Quentin Tarantino is one of the most recognizable filmmakers of modern cinema. The writer-director is known for his unpredictable and violent films. He first gained widespread fame with his movie ‘Pulp Fiction’. Those who are familiar with his works, know that the ‘Trunk Shot’ is the filmmaker’s signature shot. The Trunk shot is a low-angle shot used in cinema when one or more characters need to retrieve something or someone from the trunk of a car, with the characters looking downwards, towering over the shot. Along with that, he also uses reverse trunk shots with characters being watched from outside the trunk.

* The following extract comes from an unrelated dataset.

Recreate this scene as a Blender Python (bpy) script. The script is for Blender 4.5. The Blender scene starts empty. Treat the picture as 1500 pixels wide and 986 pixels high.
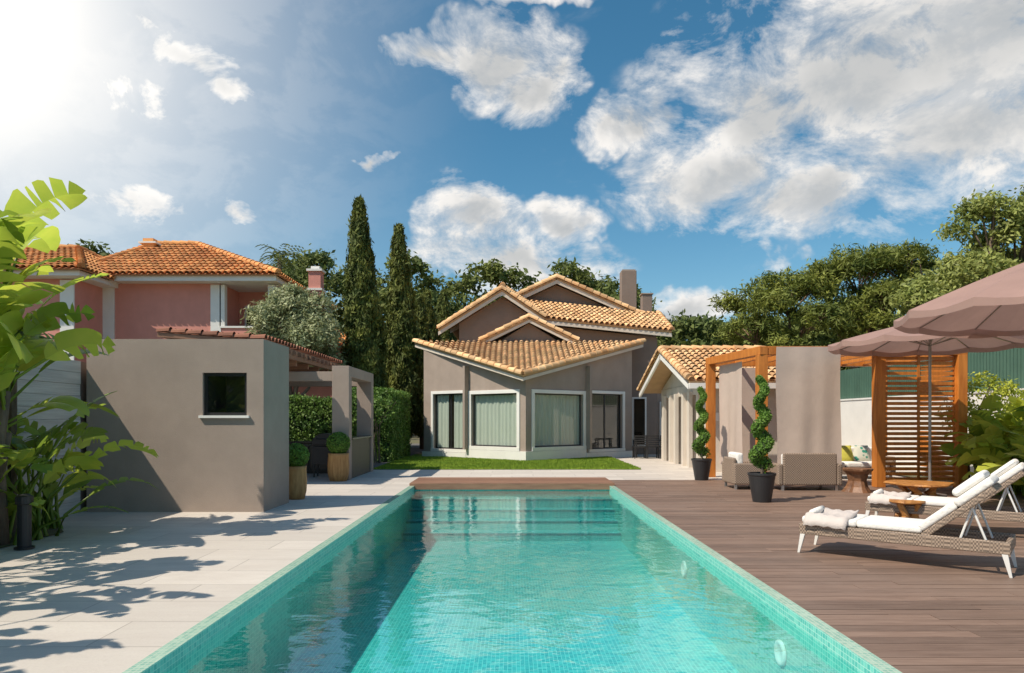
import bpy, bmesh, math, random
import numpy as np
from mathutils import Vector, Matrix
random.seed(7); rng=np.random.default_rng(7)
SC=bpy.context.scene
V3=Vector
# ------------------------------------------------------------ materials
def new_mat(name):
    m=bpy.data.materials.new(name); m.use_nodes=True
    nt=m.node_tree; b=nt.nodes['Principled BSDF']; return m,nt,b
def N(nt,t,**k):
    n=nt.nodes.new(t)
    for a,v in k.items(): setattr(n,a,v)
    return n
def math_n(nt,op,a,b=None,c=None,clamp=False):
    n=N(nt,'ShaderNodeMath',operation=op); n.use_clamp=clamp
    for i,x in enumerate((a,b,c)):
        if x is None: continue
        if isinstance(x,(int,float)): n.inputs[i].default_value=x
        else: nt.links.new(x,n.inputs[i])
    return n.outputs[0]
def mixc(nt,f,a,b,mode='MIX'):
    n=N(nt,'ShaderNodeMix',data_type='RGBA',blend_type=mode)
    for i,x in ((0,f),(6,a),(7,b)):
        if isinstance(x,(int,float)): n.inputs[i].default_value=x
        elif isinstance(x,tuple): n.inputs[i].default_value=(*x[:3],1)
        else: nt.links.new(x,n.inputs[i])
    return n.outputs[2]
def maprange(nt,v,a,b,c,d,smooth=False):
    n=N(nt,'ShaderNodeMapRange')
    if smooth: n.interpolation_type='SMOOTHSTEP'
    nt.links.new(v,n.inputs[0])
    for i,x in enumerate((a,b,c,d)): n.inputs[i+1].default_value=x
    return n.outputs[0]
def noise(nt,vec,scale,detail=4,rough=.55,dist=0):
    n=N(nt,'ShaderNodeTexNoise'); n.inputs['Scale'].default_value=scale
    n.inputs['Detail'].default_value=detail; n.inputs['Roughness'].default_value=rough
    n.inputs['Distortion'].default_value=dist
    nt.links.new(vec,n.inputs['Vector']); return n
def objco(nt,scale=None,rot=None):
    t=N(nt,'ShaderNodeTexCoord')
    if scale is None and rot is None: return t.outputs['Object']
    m=N(nt,'ShaderNodeMapping'); nt.links.new(t.outputs['Object'],m.inputs[0])
    if scale: m.inputs['Scale'].default_value=scale
    if rot: m.inputs['Rotation'].default_value=rot
    return m.outputs[0]
def M(name,col,rough=.75,col2=None,scale=2.,var=.12,island=0.,bump=0.,bscale=60.,metal=0.,stretch=None,trans=0.,spec=.5,grime=0.,det=4):
    m,nt,b=new_mat(name); co=objco(nt,stretch)
    n=noise(nt,co,scale,det,.6)
    if col2: c=mixc(nt,maprange(nt,n.outputs[0],.35,.65,0,1),col,col2)
    else: c=mixc(nt,maprange(nt,n.outputs[0],.3,.7,0,1),tuple(x*(1-var) for x in col),tuple(min(1,x*(1+var)) for x in col))
    if island:
        g=N(nt,'ShaderNodeNewGeometry')
        f=maprange(nt,g.outputs['Random Per Island'],0,1,1-island,1+island)
        cx=N(nt,'ShaderNodeCombineColor')
        for i in range(3): nt.links.new(f,cx.inputs[i])
        c=mixc(nt,1.,c,cx.outputs[0],'MULTIPLY')
    if grime:
        n2=noise(nt,objco(nt,(1,1,.25)),1.3,6,.65)
        c=mixc(nt,maprange(nt,n2.outputs[0],.45,.75,0,grime),c,tuple(x*.55 for x in col))
    nt.links.new(c,b.inputs['Base Color'])
    b.inputs['Roughness'].default_value=rough; b.inputs['Metallic'].default_value=metal
    b.inputs['Specular IOR Level'].default_value=spec
    if bump:
        n3=noise(nt,co,bscale,4,.6); bp=N(nt,'ShaderNodeBump'); bp.inputs['Strength'].default_value=bump
        bp.inputs['Distance'].default_value=.02; nt.links.new(n3.outputs[0],bp.inputs['Height']); nt.links.new(bp.outputs[0],b.inputs['Normal'])
    if trans:
        out=[x for x in nt.nodes if x.type=='OUTPUT_MATERIAL'][0]
        t=N(nt,'ShaderNodeBsdfTranslucent'); nt.links.new(c,t.inputs[0])
        mx=N(nt,'ShaderNodeMixShader'); mx.inputs[0].default_value=trans
        nt.links.new(b.outputs[0],mx.inputs[1]); nt.links.new(t.outputs[0],mx.inputs[2]); nt.links.new(mx.outputs[0],out.inputs[0])
    return m
taupe=M('taupe_render',(.345,.275,.23),.9,var=.07,bump=.25,bscale=90,grime=.18)
taupe_d=M('taupe_dark',(.235,.18,.15),.9,var=.07,bump=.2,grime=.12)
white=M('white_paint',(.78,.76,.72),.6,var=.04,grime=.1)
cream=M('cream_render',(.62,.55,.47),.85,var=.05,bump=.2,grime=.15)
pink=M('pink_render',(.66,.28,.225),.9,var=.06,grime=.18)
tile_y=M('roof_tile',(.78,.52,.28),.85,col2=(.66,.36,.16),scale=1.3,island=.3,bump=.3)
tile_o=M('roof_tile_orange',(.74,.35,.12),.85,col2=(.60,.24,.08),scale=1.,island=.3,bump=.3)
tile_r=M('roof_tile_red',(.30,.12,.07),.85,col2=(.2,.08,.05),scale=1.5,island=.3)
black=M('black_metal',(.02,.02,.022),.4,var=.1)
dgrey=M('dark_grey',(.05,.05,.052),.5,var=.1)
wood_o=M('orange_wood',(.62,.215,.035),.5,col2=(.45,.14,.02),scale=2.5,stretch=(4,4,.6),island=.15,bump=.15)
wood_b=M('brown_wood',(.20,.10,.06),.6,col2=(.29,.15,.09),scale=3,stretch=(.6,6,6),island=.2,bump=.2)
barrel=M('pot_wood',(.52,.29,.10),.6,col2=(.34,.16,.05),scale=3,stretch=(5,5,.8),bump=.3)
fabric_w=M('white_fabric',(.80,.77,.72),.95,var=.05,scale=5,bump=.5,bscale=25)
fabric_b=M('beige_curtain',(.50,.395,.33),.95,var=.06,scale=2,bump=.3,bscale=6)
parasol_m=M('parasol_fabric',(.44,.28,.24),.9,var=.06,scale=2,trans=.3)
steel=M('steel',(.5,.5,.5),.3,metal=.9)
bark=M('bark',(.12,.085,.06),.95,col2=(.2,.15,.11),scale=5,stretch=(3,3,.7),bump=.8,bscale=12)
bark_r=M('pine_bark',(.18,.10,.07),.95,col2=(.28,.18,.12),scale=4,stretch=(3,3,.7),bump=.8,bscale=10)
pine_l=M('pine_needles',(.11,.15,.028),.7,col2=(.27,.29,.05),scale=.6,island=.38,trans=.3,det=3)
pine_far=M('far_foliage',(.09,.13,.035),.8,col2=(.22,.25,.06),scale=.22,island=.35,trans=.3,det=3)
light_l=M('light_leaves',(.22,.27,.06),.6,col2=(.40,.42,.12),scale=.8,island=.35,trans=.35,det=3)
olive_l=M('olive_leaves',(.24,.28,.13),.6,col2=(.40,.42,.22),scale=1.2,island=.3,trans=.25,det=3)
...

This trademark shot is seen in most of his films, right from his early work “Reservoir Dogs” (1992), to his most successful films like “Kill Bill: Vol. 1& 2”, “Inglorious Bastards” (2009), and “Django Unchained” (2012). Along with foot fetishes and associating food with power in his movies, long takes and tracking shots, mirror shots, well- written monologues, graphic violence, dark comedy, and also his love for music- upbeat music during death/torture scenes, all play essential roles in his films. These are some of the unique aspects of his filmmaking style.

Steven Spielberg

If you see too many extreme close-ups of the characters on your screen, chances are that you’re watching a Steven Spielberg film. Steven Spielberg is the highest-grossing famous filmmaker of all time with a 30+ feature film career. In his movies, he guides emotions with the character’s face, and this technique in his films is often called ‘The Spielberg Face’. This is where the director shows the character’s extreme close-up face and then cuts it to another scene.

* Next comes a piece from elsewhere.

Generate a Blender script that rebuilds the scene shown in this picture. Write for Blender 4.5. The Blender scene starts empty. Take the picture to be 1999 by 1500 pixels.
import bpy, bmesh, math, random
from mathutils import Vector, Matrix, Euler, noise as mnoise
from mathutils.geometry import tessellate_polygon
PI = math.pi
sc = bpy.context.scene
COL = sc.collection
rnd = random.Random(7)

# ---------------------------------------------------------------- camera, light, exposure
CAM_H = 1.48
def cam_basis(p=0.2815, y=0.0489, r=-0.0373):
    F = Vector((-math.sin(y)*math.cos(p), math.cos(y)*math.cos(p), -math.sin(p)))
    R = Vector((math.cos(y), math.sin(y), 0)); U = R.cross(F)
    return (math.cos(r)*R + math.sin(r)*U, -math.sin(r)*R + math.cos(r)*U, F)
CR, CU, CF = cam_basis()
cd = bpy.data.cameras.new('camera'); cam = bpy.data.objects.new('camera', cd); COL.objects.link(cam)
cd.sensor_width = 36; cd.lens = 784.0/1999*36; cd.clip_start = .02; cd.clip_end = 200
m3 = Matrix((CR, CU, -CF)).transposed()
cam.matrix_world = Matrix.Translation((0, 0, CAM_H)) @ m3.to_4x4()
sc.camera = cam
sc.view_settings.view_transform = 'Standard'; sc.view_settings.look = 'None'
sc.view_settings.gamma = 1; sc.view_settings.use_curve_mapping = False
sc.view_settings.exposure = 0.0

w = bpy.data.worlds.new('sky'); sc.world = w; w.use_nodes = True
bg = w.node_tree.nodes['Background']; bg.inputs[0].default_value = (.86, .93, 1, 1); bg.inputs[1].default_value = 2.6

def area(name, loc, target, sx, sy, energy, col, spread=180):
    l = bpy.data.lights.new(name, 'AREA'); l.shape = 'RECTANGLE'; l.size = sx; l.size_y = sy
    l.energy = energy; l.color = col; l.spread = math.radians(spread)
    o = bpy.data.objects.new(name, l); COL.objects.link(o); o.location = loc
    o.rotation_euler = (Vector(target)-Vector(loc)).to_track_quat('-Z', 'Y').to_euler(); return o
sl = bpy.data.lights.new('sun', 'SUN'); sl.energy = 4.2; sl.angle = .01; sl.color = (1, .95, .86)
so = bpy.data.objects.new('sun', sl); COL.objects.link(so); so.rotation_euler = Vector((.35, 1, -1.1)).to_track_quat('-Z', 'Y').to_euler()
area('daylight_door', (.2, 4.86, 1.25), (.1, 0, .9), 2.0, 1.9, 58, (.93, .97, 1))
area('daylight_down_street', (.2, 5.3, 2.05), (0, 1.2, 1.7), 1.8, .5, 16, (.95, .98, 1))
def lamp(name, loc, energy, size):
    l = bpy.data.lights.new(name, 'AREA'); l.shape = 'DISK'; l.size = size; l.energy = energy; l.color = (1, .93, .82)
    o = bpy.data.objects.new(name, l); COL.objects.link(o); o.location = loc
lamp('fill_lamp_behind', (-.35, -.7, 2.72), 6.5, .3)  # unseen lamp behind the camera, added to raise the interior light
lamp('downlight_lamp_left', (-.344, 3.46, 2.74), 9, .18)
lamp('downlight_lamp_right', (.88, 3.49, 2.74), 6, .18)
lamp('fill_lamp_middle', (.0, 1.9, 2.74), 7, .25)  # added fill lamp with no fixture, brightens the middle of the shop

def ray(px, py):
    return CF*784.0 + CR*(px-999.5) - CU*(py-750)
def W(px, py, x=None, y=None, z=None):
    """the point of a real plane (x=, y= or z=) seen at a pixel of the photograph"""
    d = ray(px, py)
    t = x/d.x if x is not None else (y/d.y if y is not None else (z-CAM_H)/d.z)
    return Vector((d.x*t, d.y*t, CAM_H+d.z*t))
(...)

This technique adds an extra layer of emotions for the audience to feel it. Most of the time, the character in this shot is amazed, and their face is full of surprise. This technique is used in all of his films. Along with the emphasis on childhood, struggles to survive, reflection shots, and long shots are the elements you will see in most of his movies.

Stanley Kubrick

Kubrick’s most famous trademark is the use of Symmetry composition i.e., one-point perspective and the infamous ‘Kubrick Stare’. Most of his movies contain scenes making use of this technique. He uses the exact center of the frame as a one-point perspective with everything else in the shot leading to that singular point. This technique leads the audience into action.

Whereas the ‘Kubrick Stare’ shows the power of the gaze and this technique is usually used to signify that the character is about to flip out. This is a shot with the character tilting his head down and eyes up beneath his eyebrows while smiling wildly. The main intent behind this technique is to draw the audience into the scene. Other than these two trademark techniques, long-tracking shots down hallways, rapidly changing camera-angles, and using bold colors are some of the trademark techniques that Stanley uses as a director.

These techniques serve as a testament to the directors’ creative vision and their ability to manipulate the cinematic language to tell their stories in a unique and captivating way. The distinctive techniques employed by renowned directors transcend stylistic choices. They act as powerful tools to shape the narrative, evoke emotions, and leave a lasting impression on the audience.